== Information supplied

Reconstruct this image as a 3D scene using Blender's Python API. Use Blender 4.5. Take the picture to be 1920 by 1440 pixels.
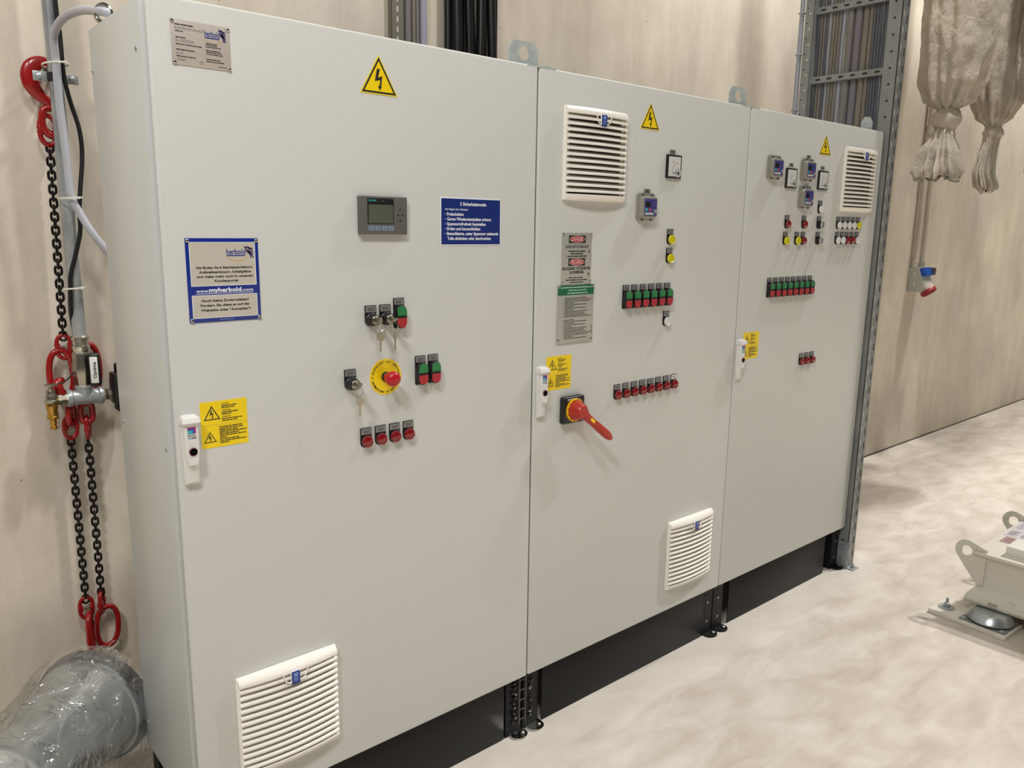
import bpy, bmesh, math, random
from mathutils import Vector, Matrix, noise

for _o in list(bpy.data.objects): bpy.data.objects.remove(_o)
S = bpy.context.scene
C = S.collection
PI = math.pi
rnd = random.Random(7)

# ------------------------------------------------------------------ camera
CAM = Vector((-0.5088, -1.6741, 1.5761))
yaw, pitch, roll, FPX = 0.7088, -0.1947, 0.0142, 1488.1
fw = Vector((math.sin(yaw)*math.cos(pitch), math.cos(yaw)*math.cos(pitch), math.sin(pitch)))
rt = Vector((math.cos(yaw), -math.sin(yaw), 0)); up = rt.cross(fw)
rt2 = math.cos(roll)*rt + math.sin(roll)*up; up2 = -math.sin(roll)*rt + math.cos(roll)*up
cd = bpy.data.cameras.new('camera'); cd.sensor_width = 36; cd.lens = FPX/1920*36
cd.clip_start = .05; cd.clip_end = 100
cam = bpy.data.objects.new('camera', cd); C.objects.link(cam)
M = Matrix((rt2, up2, -fw)).transposed().to_4x4(); M.translation = CAM
cam.matrix_world = M; S.camera = cam

# ------------------------------------------------------------------ world, exposure, added unseen lamps
S.view_settings.view_transform = 'Standard'; S.view_settings.look = 'None'
S.view_settings.gamma = 1; S.view_settings.use_curve_mapping = False
S.view_settings.exposure = 0.0
w = bpy.data.worlds.new('world'); S.world = w; w.use_nodes = True
w.node_tree.nodes['Background'].inputs[0].default_value = (1, .97, .93, 1)
w.node_tree.nodes['Background'].inputs[1].default_value = 0.10

LAMPS = [(-2.0, -1.9, 4.4, .60), (-.45, -1.8, 4.5, .24), (1.7, -2.3, 6.0, .05), (7.2, -2.4, 8.2, 1.9), (6.5, -1.0, 8.2, 1.6), (2.6, -1.42, 8.2, 2.0), (8.6, -2.6, 8.2, 3.2)]
LAMP_W = 200
def lamp_light(i, x, y, z, k):
    ld = bpy.data.lights.new('lamp_light', 'AREA'); ld.shape = 'DISK'; ld.size = .6 if i < 3 else .36
    ld.energy = LAMP_W*k; ld.color = (1.0, .985, .955)
    lo = bpy.data.objects.new('lamp_light', ld); C.objects.link(lo); lo.location = (x, y, z)
    return lo
LIGHTS = [lamp_light(i, *a) for i, a in enumerate(LAMPS)]

# ------------------------------------------------------------------ helpers
def lin(c):
    c = c/255.0
    return c/12.92 if c <= .04045 else ((c+.055)/1.055)**2.4
def rgb(r, g, b): return (lin(r), lin(g), lin(b), 1)
MATS = {}
def mat(name, col, rough=.5, metal=0., bump=None, coat=0., spec=.5, var=None, emit=0):
    if name in MATS: return MATS[name]
    m = bpy.data.materials.new(name); m.use_nodes = True; nt = m.node_tree
    b = nt.nodes['Principled BSDF']
    b.inputs['Base Color'].default_value = rgb(*col)
    b.inputs['Roughness'].default_value = rough; b.inputs['Metallic'].default_value = metal
    b.inputs['Coat Weight'].default_value = coat; b.inputs['Specular IOR Level'].default_value = spec
    if emit:
        b.inputs['Emission Color'].default_value = rgb(*col); b.inputs['Emission Strength'].default_value = emit
    tc = nt.nodes.new('ShaderNodeTexCoord')
    if bump:                                   # (scale, strength, distance)
        n = nt.nodes.new('ShaderNodeTexNoise'); n.inputs['Scale'].default_value = bump[0]; n.inputs['Detail'].default_value = 4
        bp = nt.nodes.new('ShaderNodeBump'); bp.inputs['Strength'].default_value = bump[1]; bp.inputs['Distance'].default_value = bump[2]
        nt.links.new(tc.outputs['Object'], n.inputs['Vector']); nt.links.new(n.outputs['Fac'], bp.inputs['Height'])
        nt.links.new(bp.outputs['Normal'], b.inputs['Normal'])
    if var:                                    # (scale, second colour)
        n = nt.nodes.new('ShaderNodeTexNoise'); n.inputs['Scale'].default_value = var[0]; n.inputs['Detail'].default_value = 5
        mx = nt.nodes.new('ShaderNodeMix'); mx.data_type = 'RGBA'
        mx.inputs[6].default_value = rgb(*col); mx.inputs[7].default_value = rgb(*var[1])
        rp = nt.nodes.new('ShaderNodeMapRange'); rp.inputs[1].default_value = .35; rp.inputs[2].default_value = .65
        nt.links.new(tc.outputs['Object'], n.inputs['Vector']); nt.links.new(n.outputs['Fac'], rp.inputs[0])
        nt.links.new(rp.outputs[0], mx.inputs[0]); nt.links.new(mx.outputs[2], b.inputs['Base Color'])
    MATS[name] = m
    return m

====

Directions for this task: List the lines of the material in which the word "scene" occurs.

Task solution:
Reconstruct this image as a 3D scene using Blender's Python API. Use Blender 4.5. Take the picture to be 1920 by 1440 pixels.
S = bpy.context.scene